Miliband holds his detractors at bay
January 7th, 2012Ed Miliband’s defence of his position in today’s Guardian is pretty robust – unflustered, reasonable, clear-headed, above all keeping his eye on the key objectives and not getting distracted. Edward Heath had the effective habit of laconic comment to flick off his detractors like irritating or irrelevant flies. Ed has the same capacity, though less tersely and more thoughtfully, but the effect is much the same. He certainly put paid to all the media hubbub about no strategy. De-throning Murdoch (which no other politician would ever have dared to do, let alone succed in doing), confronting the failures of capitalism, pinpointing the effect of the cuts on the squeezed middle, emphasising the abandonment of the young and the next generation, attacking rail fares and energy prices going through the roof, demanding responsibility at both the top and bottom of society – quite a list in one year. And what did we get from Cameron in his first year as Opposition Leader?
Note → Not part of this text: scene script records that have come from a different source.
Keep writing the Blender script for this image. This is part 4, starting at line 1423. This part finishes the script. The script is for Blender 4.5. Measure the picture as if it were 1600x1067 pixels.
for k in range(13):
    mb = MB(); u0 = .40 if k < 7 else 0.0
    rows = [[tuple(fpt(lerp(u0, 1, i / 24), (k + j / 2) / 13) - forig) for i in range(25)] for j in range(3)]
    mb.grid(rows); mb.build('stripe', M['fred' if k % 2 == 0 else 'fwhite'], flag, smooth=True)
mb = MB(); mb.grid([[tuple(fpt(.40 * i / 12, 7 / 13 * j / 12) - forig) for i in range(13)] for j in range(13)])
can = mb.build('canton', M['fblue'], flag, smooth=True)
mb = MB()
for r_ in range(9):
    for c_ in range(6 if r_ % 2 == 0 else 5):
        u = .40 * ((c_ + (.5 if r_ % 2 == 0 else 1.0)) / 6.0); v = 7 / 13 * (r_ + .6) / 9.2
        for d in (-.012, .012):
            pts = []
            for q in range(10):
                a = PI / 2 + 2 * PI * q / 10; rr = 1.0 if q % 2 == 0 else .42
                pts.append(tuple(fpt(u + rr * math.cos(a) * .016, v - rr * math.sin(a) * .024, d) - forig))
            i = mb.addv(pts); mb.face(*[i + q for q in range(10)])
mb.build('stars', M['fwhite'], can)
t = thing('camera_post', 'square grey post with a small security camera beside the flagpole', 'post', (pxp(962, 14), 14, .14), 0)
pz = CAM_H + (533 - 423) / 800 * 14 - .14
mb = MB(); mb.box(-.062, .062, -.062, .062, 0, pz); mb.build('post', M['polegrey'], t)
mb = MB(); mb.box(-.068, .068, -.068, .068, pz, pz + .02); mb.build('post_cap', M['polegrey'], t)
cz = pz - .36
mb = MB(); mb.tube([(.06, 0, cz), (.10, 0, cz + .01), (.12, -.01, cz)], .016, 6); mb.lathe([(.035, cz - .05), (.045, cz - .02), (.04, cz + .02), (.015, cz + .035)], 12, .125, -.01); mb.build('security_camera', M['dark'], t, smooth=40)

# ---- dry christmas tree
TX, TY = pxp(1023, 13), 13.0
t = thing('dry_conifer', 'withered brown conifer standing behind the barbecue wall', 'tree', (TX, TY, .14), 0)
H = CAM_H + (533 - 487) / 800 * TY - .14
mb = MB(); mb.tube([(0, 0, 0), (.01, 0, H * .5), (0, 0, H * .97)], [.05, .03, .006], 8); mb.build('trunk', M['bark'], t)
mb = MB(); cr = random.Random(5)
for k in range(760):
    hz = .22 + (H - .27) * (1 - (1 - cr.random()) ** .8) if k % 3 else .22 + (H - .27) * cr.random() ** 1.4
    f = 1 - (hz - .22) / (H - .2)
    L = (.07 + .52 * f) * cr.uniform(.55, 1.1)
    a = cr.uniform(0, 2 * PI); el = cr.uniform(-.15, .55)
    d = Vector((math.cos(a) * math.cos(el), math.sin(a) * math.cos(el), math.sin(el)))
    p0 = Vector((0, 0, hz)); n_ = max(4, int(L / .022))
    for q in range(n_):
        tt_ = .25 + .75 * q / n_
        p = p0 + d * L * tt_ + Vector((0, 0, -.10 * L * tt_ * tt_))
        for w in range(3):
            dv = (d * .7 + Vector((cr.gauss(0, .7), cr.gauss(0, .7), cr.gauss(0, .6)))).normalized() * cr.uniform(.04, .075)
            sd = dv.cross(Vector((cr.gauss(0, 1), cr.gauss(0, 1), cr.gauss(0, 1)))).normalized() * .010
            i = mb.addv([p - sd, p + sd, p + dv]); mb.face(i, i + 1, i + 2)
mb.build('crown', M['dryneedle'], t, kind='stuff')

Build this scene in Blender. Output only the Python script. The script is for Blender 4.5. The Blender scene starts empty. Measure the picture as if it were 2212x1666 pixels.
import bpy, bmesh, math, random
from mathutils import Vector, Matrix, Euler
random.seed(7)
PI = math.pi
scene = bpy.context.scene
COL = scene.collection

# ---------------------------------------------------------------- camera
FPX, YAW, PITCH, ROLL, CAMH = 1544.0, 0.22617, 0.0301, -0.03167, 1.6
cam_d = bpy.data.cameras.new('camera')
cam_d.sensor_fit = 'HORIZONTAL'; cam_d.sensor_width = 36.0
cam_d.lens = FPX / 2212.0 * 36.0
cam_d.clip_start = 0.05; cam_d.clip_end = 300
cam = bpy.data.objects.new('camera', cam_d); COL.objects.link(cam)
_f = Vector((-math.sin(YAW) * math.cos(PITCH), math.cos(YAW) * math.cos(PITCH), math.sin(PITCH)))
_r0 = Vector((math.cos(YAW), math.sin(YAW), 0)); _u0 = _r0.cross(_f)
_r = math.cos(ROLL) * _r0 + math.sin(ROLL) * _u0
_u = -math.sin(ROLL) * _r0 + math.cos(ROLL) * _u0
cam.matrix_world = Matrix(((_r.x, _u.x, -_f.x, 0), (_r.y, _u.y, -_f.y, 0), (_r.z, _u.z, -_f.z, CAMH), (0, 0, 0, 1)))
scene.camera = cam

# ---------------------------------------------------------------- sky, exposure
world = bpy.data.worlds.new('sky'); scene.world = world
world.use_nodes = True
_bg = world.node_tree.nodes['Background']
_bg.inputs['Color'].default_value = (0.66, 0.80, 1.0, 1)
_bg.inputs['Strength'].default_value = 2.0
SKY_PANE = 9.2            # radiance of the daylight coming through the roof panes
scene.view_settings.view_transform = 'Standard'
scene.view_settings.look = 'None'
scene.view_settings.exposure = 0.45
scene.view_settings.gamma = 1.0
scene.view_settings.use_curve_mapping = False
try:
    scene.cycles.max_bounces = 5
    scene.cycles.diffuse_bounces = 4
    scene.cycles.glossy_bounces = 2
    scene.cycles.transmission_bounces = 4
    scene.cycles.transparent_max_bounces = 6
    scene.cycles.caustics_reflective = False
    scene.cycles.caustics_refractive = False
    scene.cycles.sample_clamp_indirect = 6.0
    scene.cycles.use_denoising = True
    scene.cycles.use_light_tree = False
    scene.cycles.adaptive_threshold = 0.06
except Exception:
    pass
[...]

Huskies in the Arctic, windmills on houses, hugging hoodies – all deliberately deceptive PR which he dropped like hot bricks as soon as he had the power to do something about it.
What Ed now needs to do is to flesh out in more details some of his important themes, particularly ‘responsible capitalism’. We all know what ‘predatory capitalism’ refers to – MG Rover, Southern Cross, private equity asset-stripping like Debenhams, the AA and Boots, hedge funds ‘shorting’ against the national interest, big corporations transfer-pricing and offshoring to escape tax, banks speculating with financial derivatives they didn’t understand because they were highly profitable even when it might crash the entire global economy.
But we need to hear more about productive capitalism. It means reversing the steady decline of UK manufacturing which accelerate in the last 3 decades under neoliberal capitalism with a loss of manufacturing jobs from 7.5 million to just 2.4 million today. It means rebalancing the economy – not just talking about it as the government does, but actually doing it. It means regaining control of the money supply where presently only 8% goes into productive investment, so that a much higher percentage is prioritised for industry and exports. It means radical banking reform and much closer long-term relational banking with industry, as has worked so successfully in the German Mittelstand. And it means workplace democracy, a close positive working partnership between management and unions, again as has worked so well in the German Mitbestimmung, and that should also include whole company pay bargaining.














January 9th, 2012 at 9:38 pm
Haven’t read Miliband’s piece but agree with lots of this.